Marketing Actuaries

I found this article interesting. When I started working in the 1970’s it was common for Canadian insurance companies to have actuaries in marketing roles. My company had actuaries in every function: even the Executive VP of what was then called Personnel was an actuary. Actuaries started disappearing from these roles in subsequent decades.

Does your company have actuaries in marketing and other non-actuarial roles?

1 Like

A decent number of our product managers transitioned from actuarial roles.

2 Likes

It’s pretty common for actuaries to make logistic regression models to try to get people to buy more insurance through ads.

2 Likes

I’m not certain there are very many departments in my company where you wouldn’t find a credentialed actuary working.

I think there might even be a former actuarial student in the mail room…

1 Like

I was in a marketing data analytics role before I knew what an actuary was. I was pretty confident (and now know for sure) that the skills I was using were very similar to the work an actuary does.

Alas, HR forever more would consider that worthless time when considering years of experience.

1 Like

Dammit, Dan’s company’s HR!!! :angry:

2 Likes

Yep it used to be that product manager was a marketing role. Lots of actuaries that do that.

Nope, the only actuaries at my company are hidden in the dark recesses of the Actuarial Department. The only way out is through retirement.

1 Like

I know a former actuarial student who gave up exams after passing several prelims and then getting stuck and transitioned to marketing. Certainly possessed a well-above-average understanding of the numbers.

I frequently reviewed marketing materials in my old job for accuracy. It started out just blindly checking the math of a marketing analyst, but morphed into sitting down and brainstorming with them about “what is the point you’re trying to make and which numbers would best help illustrate it?”

For example, in analyzing where our sales reps are and are not doing a good job… it’s hardly helpful to point out that we have the most new policies in California. Duh… of course we do. It’s the most populous state by a substantial margin.

Seeing that we have X% of the market share in California and 2X% in our home state and 0.25X% in this other state is quite a lot more useful, and breaking it down by sales office is even more useful.

Or showing how much savings people need to make to retire, or how likely they are to need disability insurance and how much better our product is than relying on Social Security alone…

I’d help with stuff like that. I liked that part of my job.

1 Like

Just think what we could do in the accounting department

For context, a lot of accountants do not use excel and are baffled by it (at least in my experience).

I’ve noticed this as well. I’ve come to the conclusion (possibly based on really unrealistic assumptions) that actuaries could take over the Finance area, do all their work with half the personnel, and still have time to post on the GoA.

3 Likes

Did you get the SOA email w/ subject line: “Calling All Actuarial Students Interested in Modeling!”

[T-roy] Raises hand, I’m a se><y beast! [/T-]

I didn’t get the email.
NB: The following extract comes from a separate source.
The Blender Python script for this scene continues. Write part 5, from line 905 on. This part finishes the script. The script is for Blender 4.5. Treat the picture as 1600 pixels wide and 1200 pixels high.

They must have dropped the old guys from the list thinking us septuagenarians couldn’t cut it any more as models. I would have been at the top of their list in my younger days though.

Fyi marketing and sales is not a social problem with a social solution. It’s an engineering problem with an engineering solution. Replace engineer with actuary and same result.

There are teachable, basic marketing and sales principles. Then you do multivariate testing to test your way to the top.

Break the process down into known steps (called the sales funnel). Use basic principles to define each step. Document, test, modify, repeat.

Actuaries can learn the basic principles easily. The testing and document knowledge is already there.

Problem is, the vast majority of people in marketing and sales don’t even know my first sentence above.

Case in point, I’m reviewing online insurance sales portals with life companies right now. Every single one is a failure. Had a marketing person take me through their portal, and I disagreed with the process they’re using. Told them to push people right through to a specific page. He asked me to clarify, so I step him through how to get to that page. Except…the website was broken, a consumer couldn’t even buy insurance because the site hard errorred out. Asked him how many sales they make, the answer (like always) was pretty much none. Yeah, because the site’s broken. How long has it been broken? Likely not recently. It’s such a failure they don’t even notice that the site’s broken.

Some years ago I had a site ranking in health insurance so I threw up an online sales portal. Started making sales. I didn’t focus on it, so it was maybe a half dozen sales a month. But, sales. Then I decided I didn’t like their policy, so I swapped fulfilment pages with another company (i.e. I changed backends, where the consumer actually applies). My sales immediately went to 0. Never made another sale. No change in my marketing, just the insurance portal. The new portal didn’t just ‘not make sales’, it actively discouraged them. Again, large lifeco. Not a clue.

Probably the worst I’ve seen was just blatant money wasting. I used to have a large network of financial websites that took advertising from banks, lifeco’s etc. A lifeco rolls out an ad campaign targetted at consumers, and contacts me to advertise. Sure. Except they send me their ad campaign targetted at agents - not consumers. The websites were all high performing consumer websites. I told them twice that they should be sending me consumer ads, I really wanted the ads to perform for them. Nope, got ignored. OK, well, the cheque still cashed just fine I guess. Though I’d have been happier to give them results and have ongoing advertising.